On nous l’annonce sur la pochette du DVD, « Oh Willy… », réalisé par Emma de Swaef et Marc Roels a reçu quelques 75 récompenses et il s’agit du film flamand le plus primé de tous les temps. À Format Court, nous avions repéré le film lors de sa première sélection française au festival de Clermont-Ferrand en 2012. Programmé récemment lors de notre carte blanche au festival Court Métrange (où il a remporté le Métrange du public), « Oh Willy… » est désormais disponible en DVD en Belgique et aux Pays-Bas, et on ne se lasse pas de le revoir, avec quelques bonus en prime. L’occasion de revenir sur le parcours de ce film d’exception.
« Oh Willy… » aborde l’histoire d’un homme qui, accablé par le chagrin suite à la disparition de sa mère, prend la fuite et se réfugie dans la nature qui deviendra une mère de substitution. Fait de personnages et de décors exclusivement en laine, ce film sans dialogue laisse s’exprimer la matière chaude et réconfortante qui évoque la douceur du cocon maternel, et vient contre-balancer la dureté du propos. Filmés image par image, les personnages en laine d’Emma de Swaef et la lumière de Marc Roels s’assemblent pour un résultat qui témoigne de l’habileté et du souci du détail de ces deux jeunes réalisateurs.
Parce que l’on aime bien en savoir plus et que les personnages et décors d’Emma de Swaef nous intriguent, nous poursuivons notre visionnage avec le making-of dans lequel les deux réalisateurs de « Oh Willy… » nous livrent avec passion et nostalgie les origines du projet, leur méthode de travail et l’envol de leur progéniture.
Car le personnage de Willy est en effet leur bébé. Un bébé qui a bien grandi depuis sa première ébauche, lorsqu’Emma De Swaef a mis en scène pour la première fois ce personnage de quarantenaire solitaire, rond et dégarni, pour son film de fin d’étude « Zachte Planten » (Plante douce) en 2008, au sein de l’École Supérieure des Arts Saint-Luc à Bruxelles.
Le film, qui figure également sur le DVD, introduit le personnage de Willy en chair et en os, assis devant son bureau dans une austère pièce de travail.
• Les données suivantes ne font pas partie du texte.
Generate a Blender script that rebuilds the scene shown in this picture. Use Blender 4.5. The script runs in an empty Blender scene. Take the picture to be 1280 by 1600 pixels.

Rêveur, l’homme se retrouve soudain dans une forêt faite de laine, un monde doux que le spectateur comme le personnage souhaite parcourir des mains, en effleurant et en caressant ce décor chaleureux peuplé de moutons qui vous recouvrent de leur laine pour vous protéger du froid.
Ici, le monde de laine est avant tout le monde des rêves, celui dans lequel Willy trouve refuge et échappe au quotidien. Déjà, le savant mélange de douceur et de cruauté, et la quête de l’homme qui se rapproche de la nature, apparaissent comme les éléments clés du travail d’Emma de Swaef.
La musique qui accompagne l’escapade de Willy évoque les airs doux d’une boîte à musique, et ravive les souvenirs d’enfance. On entre avec Willy dans l’univers des poupées, du rêve et de l’imagination débridée de l’enfant curieux et avide de découvertes. Dans ce voyage, alors que Willy explore une forêt où le jeu et l’insouciance semblent régner, l’adulte apparait comme une menace, sous forme de géant dont on ne voit que les jambes et l’énorme bouche dévorant tout sur son passage.
Dans « Zachte Planten », l’histoire nous ramène au point de départ, à l’endroit d’où naît le rêve de Willy, vers une réalité aux contours beaucoup plus durs. Plus tard, dans « Oh Willy… », le destin de ce petit homme de laine sera tout autre.
De « Zachte Planten » à « Oh Willy… », le personnage a évolué, il est plus abouti, plus expressif, et son histoire gagne en profondeur. Dans le making-of, la réalisatrice nous parle de la conception de ce personnage mystérieux et attachant, du premier jet jusqu’à la maturation. D’un film à l’autre, l’univers de la réalisatrice, complété par le savoir-faire de Marc Roels, se précise et s’épanouit.
Ce qui fait la particularité du travail d’Emma de Swaef et de Marc Roels, c’est la volonté de donner encore plus de vie à la matière, de créer un univers aux contours doux et chauds, fait d’assemblages de textures que l’on peut voir et sentir.
L’équipe du film évoque la création, la manipulation des personnages et les choix de mise en scène, autant d’éléments qui nous rappellent que l’animation est un travail de patience et de dextérité, où les créateurs fabriquent de leurs mains, tels des artisans.
Après avoir parcouru le monde entier, « Oh Willy… » revient sur nos écrans pour nous livrer quelques secrets, mais continue à nous émerveiller.
« Oh Willy… » de Marc Roels et Emma de Swaef, 2013, Dalton Distribution : « Oh Willy… », « Zachte Planten », making-of, bande-annonce, galerie photos.